We find here both that the charge of armed robbery was related to the murder charge set forth in the preliminary complaint, and that the purpose of the preliminary hearing was satisfied by justifiably detaining defendant in custody.

Ill

As his last argument, defendant complains of the trial court’s refusal to instruct the jury concerning the testimony of Renee Record, allegedly a drug addict. The instruction sought was as follows:

“The Court instructs the jury that when determining the evidentiary worth of the testimony of a narcotics addict, the jury must not judge the testimony as it would that of another type of witness. *551The jury must look upon the testimony of a narcotics addict with great suspicion and act upon it with great caution.”

Defendant maintains that although the trial court did instruct the jury with general Illinois Pattern Jury Instructions, Criminal, No. 1.02 (1968) credibility instruction, narcotics addiction is appropriate for special instruction, and the instruction submitted by defendant is identical to that approved in People v. Phillips (1970), 126 Ill. App. 2d 179, 261 N.E.2d 469. The instruction in Phillips, however, was criticized in People v. Smith (1979), 70 Ill.

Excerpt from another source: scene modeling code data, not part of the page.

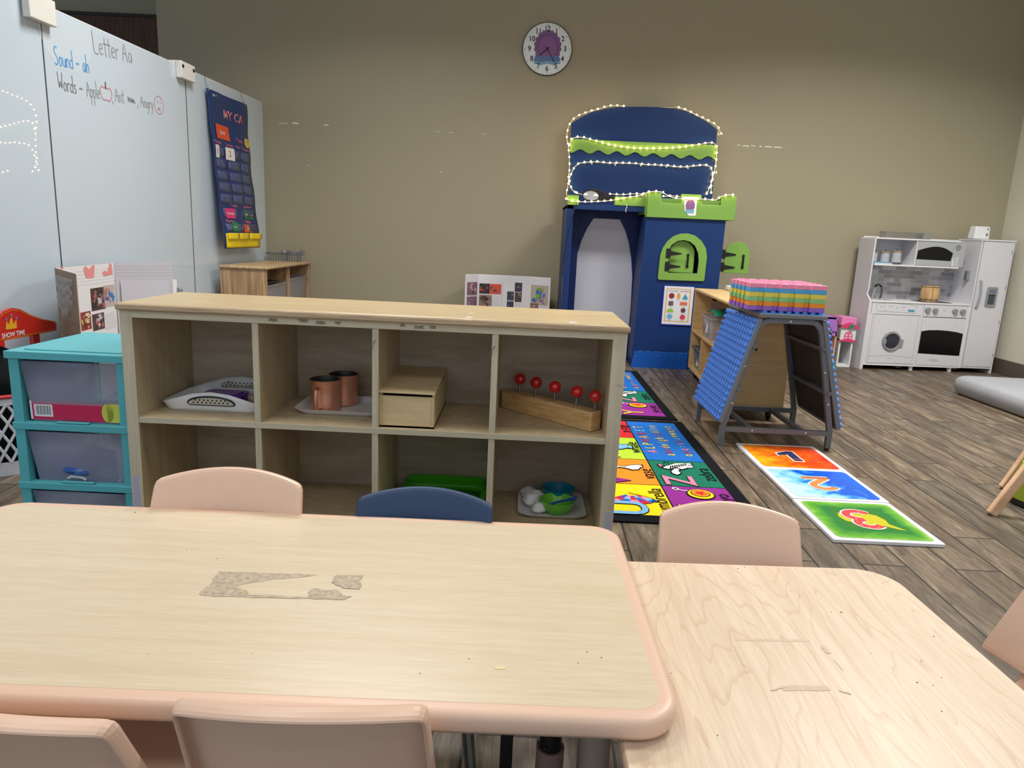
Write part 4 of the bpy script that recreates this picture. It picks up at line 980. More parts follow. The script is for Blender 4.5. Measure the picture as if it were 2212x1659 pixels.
# toy bridge on the shelf top
tg = M('grey_toy_plastic', (112, 116, 122), .5)
q = thing('toy_bridge', 'grey plastic toy train bridge lying on the corner shelf top', 'toy', (-2.05, 6.3, sz))
mb = MB(tg).box((-2.26, 6.29, .741), (-2.14, 6.305, .755)).box((-2.12, 6.28, .75), (-2.04, 6.31, .775)).box((-2.04, 6.29, .748), (-1.96, 6.30, .762))
for k in range(13): mb.box((-2.245+k*.0235, 6.292, .681), (-2.236+k*.0235, 6.300, .745))
mb.box((-2.26, 6.285, .74), (-1.955, 6.303, .75)).box((-2.10, 6.27, .681), (-2.07, 6.31, .76)).box((-1.975, 6.28, .681), (-1.95, 6.305, .77))
mb.build('bridge', q, bevel=.0015)
MB(tg).lathe([(0, .0), (.024, 0), (.024, .012), (.016, .014), (0, .014)], F=Fr((-1.935, 6.29, .762), (1, 0, 0), (0, 0, 1)), n=18).build('wheel', q)
MB(M('silver_bits', (180, 184, 188), .3, .6)).lathe([(0, 0), (.017, 0), (.017, .01), (0, .012)], F=Fr((-2.085, 6.268, .766), (1, 0, 0), (0, 0, 1)), n=14).build('round_knob', q)

# ------------------------------------------------------------------ wall clock
cf = XZ(0, W, 0); ca = cf.px((1182, 107)); CR = .2085
ck = thing('wall_clock', 'round white wall clock with black numerals and a purple design', 'clock', (ca[0], W, ca[1])); CF = Fr((ca[0], W-.001, ca[1]), (1, 0, 0), (0, 0, 1)).rot(.035)
MB(M('dark_rim', (52, 58, 56), .4)).lathe([(0, 0), (CR, 0), (CR+.002, .012), (CR, .018), (CR-.004, .018), (CR-.004, .0165), (0, .0165)], F=CF, n=64).build('case', ck)
fc = M('clock_face', (232, 240, 242), .35); mb = MB(fc).ell(CF, 0, 0, CR-.005, c=.0170, n=64)
for k, (rad, g) in enumerate(((.118, (132, 92, 142)), (.10, (122, 82, 138)), (.078, (140, 94, 150)))):
    mb.use(M('purple_print_%d' % k, g, .4)); mb.flat(CF, [((rad*(1+.10*(i % 2))*cos(2*pi*i/36))*.92+.004, rad*(1.0+.10*(i % 2))*sin(2*pi*i/36)*1.05+.018) for i in range(36)], .0174+.0003*k)
for k, (y0_, y1_, g) in enumerate(((-.115, -.075, (120, 170, 196)), (-.092, -.058, (92, 120, 172)))):
    mb.use(M('blue_print_%d' % k, g, .4)); mb.flat(CF, [(-.115, y0_), (-.06, y0_-.012), (0, y0_), (.06, y0_-.012), (.115, y0_), (.10, y1_), (.03, y1_+.008), (-.04, y1_), (-.10, y1_+.004)], .0186+.0003*k)
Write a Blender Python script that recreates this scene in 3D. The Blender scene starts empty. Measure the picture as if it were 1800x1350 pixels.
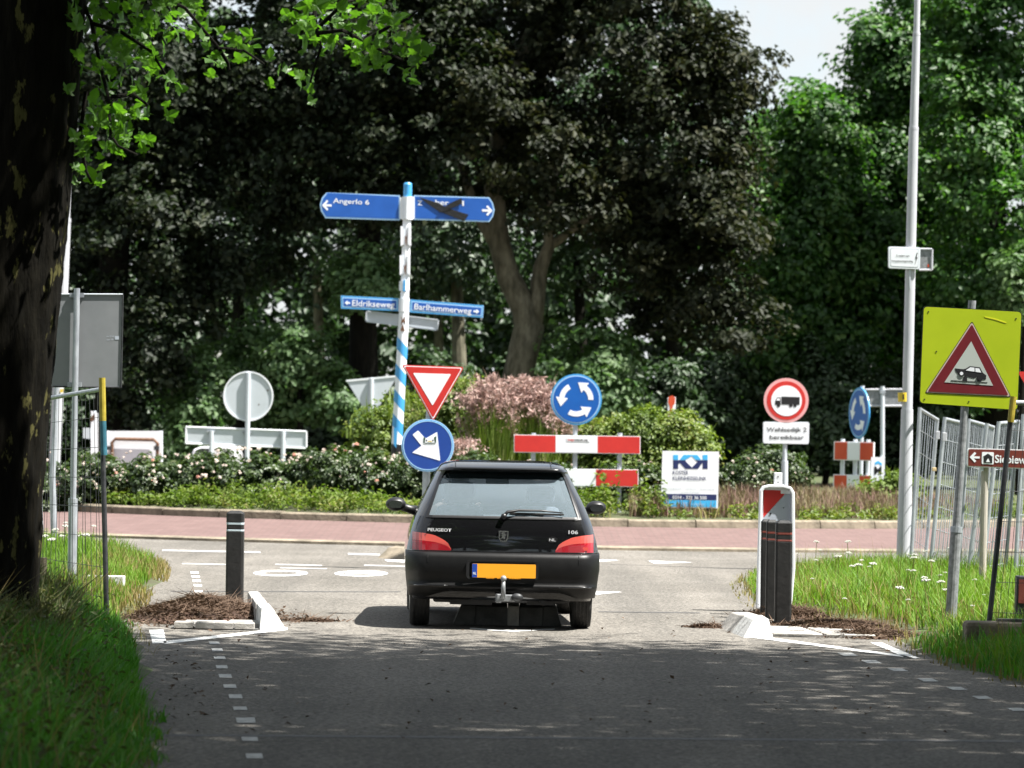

App. 3d 250, 257, 387 N.E.2d 901, in which the court noted that the instruction, couched in language of the present, referred to a witness who in the past had been addicted to narcotics rather than at the time of the trial. An instruction such as this, phrased in the present tense, does not focus upon drug addiction at the time the crime is observed, and where, as here, no evidence is adduced supporting the inference of present use, it properly may be refused. (People v. Banks (1981), 98 Ill. App. 3d 556, 565-66, 424 N.E.2d 898; People v. Bryant (1980), 85 Ill. App. 3d 836, 843, 407 N.E.2d 597.) An instruction must be supported by evidence introduced at trial. People v. Mitchell (1975), 34 Ill. App. 3d 311, 320, 340 N.E.2d 226.

For the foregoing reasons, defendant’s conviction and sentences cannot be disturbed.

Affirmed.

STAMOS, P. J. and DOWNING, J., concur.